Consuming lifetime problem

Hello,

I've been fighting with this issue for some time and would really appreciate some help. I'm trying to fully understand the lifetime issues here.

The example code is here: Rust Playground

It's a bit longer but the gist of this is that the result should be a toy linker that owns its inputs (think object files) and have a "collection of views" that refer to the input data in the "output" field for processing along the way. The output just holds "pointers" to the various inputs in some way that makes the job easy. The origin data is never meant to be mutated itself.

The idea here is to try and consume the whole thing at the end as well since once the output is done (and the linker too) the state would be invalid so as to avoid misuse.

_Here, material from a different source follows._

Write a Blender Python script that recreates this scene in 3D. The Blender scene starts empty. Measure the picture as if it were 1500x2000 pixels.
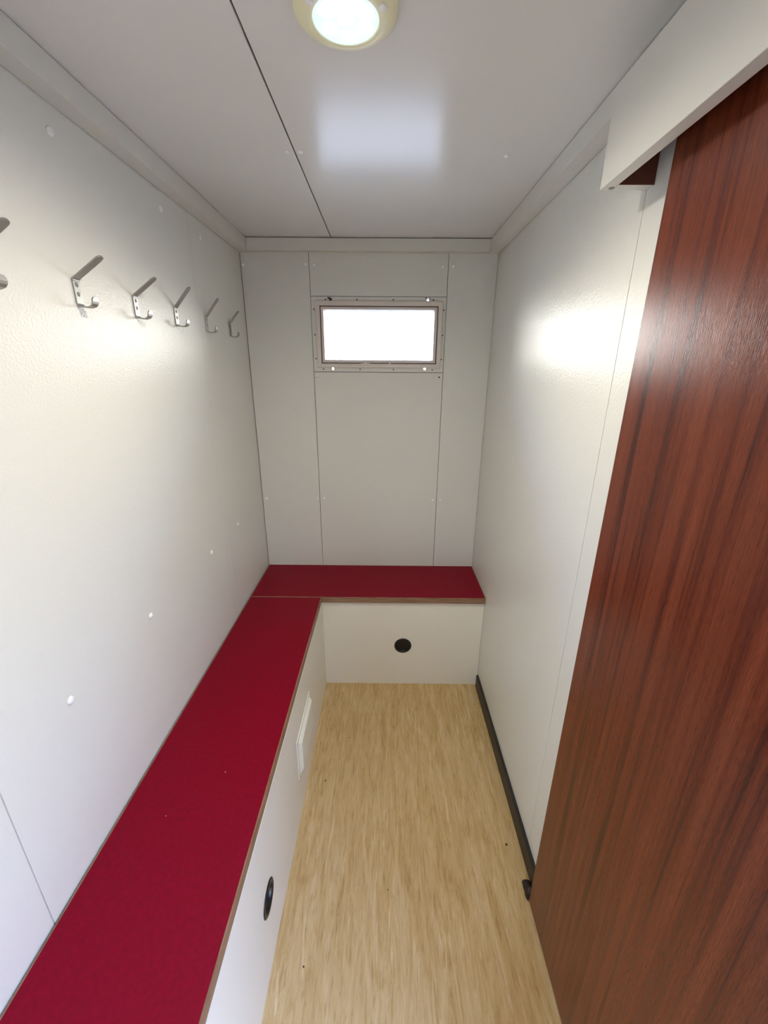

The code works as-is if the self-consuming part is not done. E.g. if finalize is not called on the output/linker and instead just &mut self is being used with the 'data lifetime.

Is this a lifetime issue, or is the problem simply that inputs get dropped possibly before the output?

The real thing is even more complicated by the fact that OneInput and OneOutput would be hidden behind traits/generics but this lifetime issue seems to not care about that part.

As implemented, you're basically trying to create a self-referential struct. Now, as implemented, it's true you don't actually create references to yourself until the Linker::link function is called, and self is being consumed. However, at this point, the lifetime of Linker::output has already been tied to that of self, as the compiler message says. It must be, as per the definition of Linker. So even if you deconstructed self and tried to reuse the output that was inside self, its lifetime is going to be problematic.

Is this how your actual program flows? If so, you can just not tie the lifetimes together by not creating the OneOutput until you link(). In this version, the OneOutput lifetime need only live until the call to finalize(), no matter what the Linker lifetime is. (You could have the same result by just creating a new OneOutput in link(), but I didn't see a reason to keep carrying one around inside the Linker/DelayedLinker.)